Can Aeration Work Miracles?

Some wines, says Radosevich, will do a 180-degree turn following aeration, while others will taste just as they did before pulling the cork. And what about cheap wines? Can an aerator make that $10 bottle taste like a wine twice its cost? "It's important to remember that aeration isn't a magic bullet," says Gibson. "If a wine is of low quality, no amount of air will help it and it may lose its exuberance well before the last drop is poured."
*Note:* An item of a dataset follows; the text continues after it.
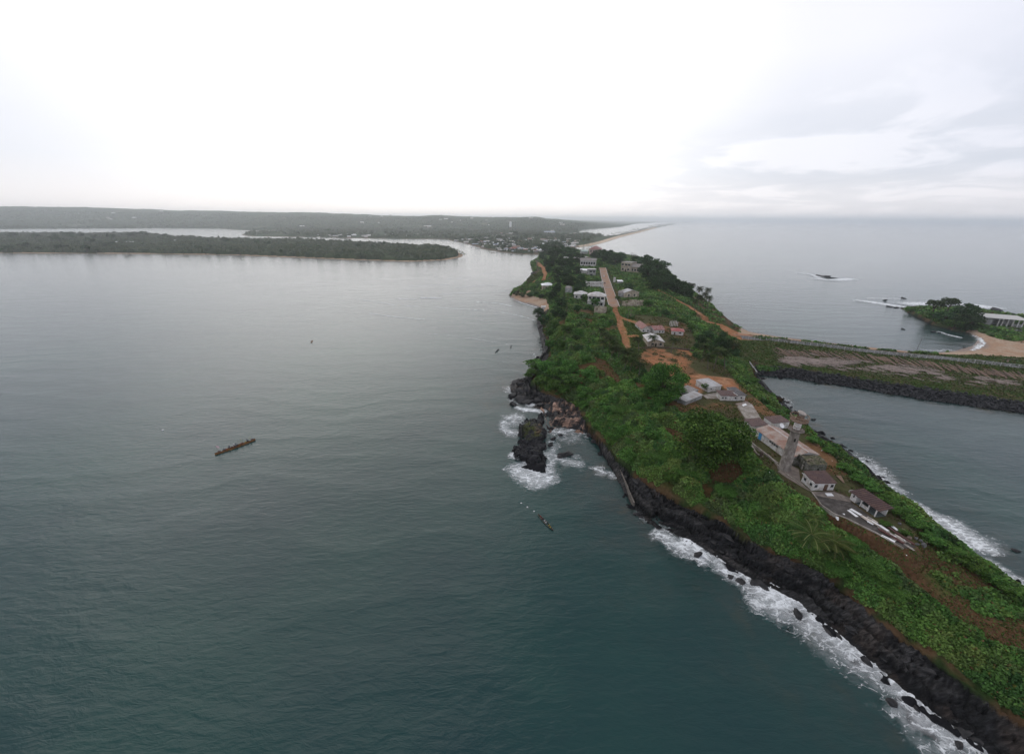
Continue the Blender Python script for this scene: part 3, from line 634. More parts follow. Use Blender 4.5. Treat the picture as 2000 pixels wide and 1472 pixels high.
    if cap: MB().box(-over-0.05, -over+0.18, -over, D+over, h+0.12, h+0.30).build('roof_trim', CAPR, ro) if roof in ('flat','mono') else MB().box(-over-0.03, Lx+over+0.03, D/2-0.14, D/2+0.14, h+rr+0.12, h+rr+0.20).build('ridge_cap', CAPR, ro)
    def plate(side, t_, zc_, w_, h_, out, th_):
        q = MB()
        if side == 'f': q.box(t_*Lx-w_/2, t_*Lx+w_/2, -out-th_, -out, zc_-h_/2, zc_+h_/2)
        elif side == 'b': q.box(t_*Lx-w_/2, t_*Lx+w_/2, D+out, D+out+th_, zc_-h_/2, zc_+h_/2)
        elif side == 'l': q.box(-out-th_, -out, t_*D-w_/2, t_*D+w_/2, zc_-h_/2, zc_+h_/2)
        else: q.box(Lx+out, Lx+out+th_, t_*D-w_/2, t_*D+w_/2, zc_-h_/2, zc_+h_/2)
        return q
    for sd_, t_, zc_, w_, h_ in wins:
        fo = plate(sd_, t_, zc_, w_+0.24, h_+0.24, 0.003, 0.04).build('window', frame or FRAME, e)
        plate(sd_, t_, zc_, w_, h_, 0.046, 0.02).build('pane', GLASS, fo)
    for dd_ in doors:
        sd_, t_, w_, h_ = dd_[:4]; dm_ = dd_[4] if len(dd_) > 4 else DOORM
        do = plate(sd_, t_, h_/2, w_, h_, 0.003, 0.05).build('door', dm_, e)
    if block:
        ca, sa = math.cos(ang), math.sin(ang); blocked.append(np.array([(A[0]+x*ca-y*sa, A[1]+x*sa+y*ca, 0) for x, y in ((0,0),(Lx,0),(Lx,D),(0,D))]))
    return e
blocked = []
PZ = 16.0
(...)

And she worries that consumers obsess too much over gadgets, overlooking the beauty of the wine right in front of them. While aeration can certainly improve a wine's aromas and flavors, for the most part, both Stobert and Gibson prefer not to control the wine, but to embrace its complexity and let the wine's story unfold on its own. "I enjoy the journey of tasting wine over a number of hours or days, to see how it develops over time and the subtle expression of initial, secondary and tertiary characteristics that express the terroir, winemaking, and characteristics of the journey from fruit to wine," says Strobert. "Aeration shortens that process and most of the time it is the opposite of my personal goal."

To aerate or not may be the question, but in the end, it's about something greater: "Ultimately, the goal is to enjoy the wine," says Radosevich. "If aeration helps you do that, great. If not, that's great, too."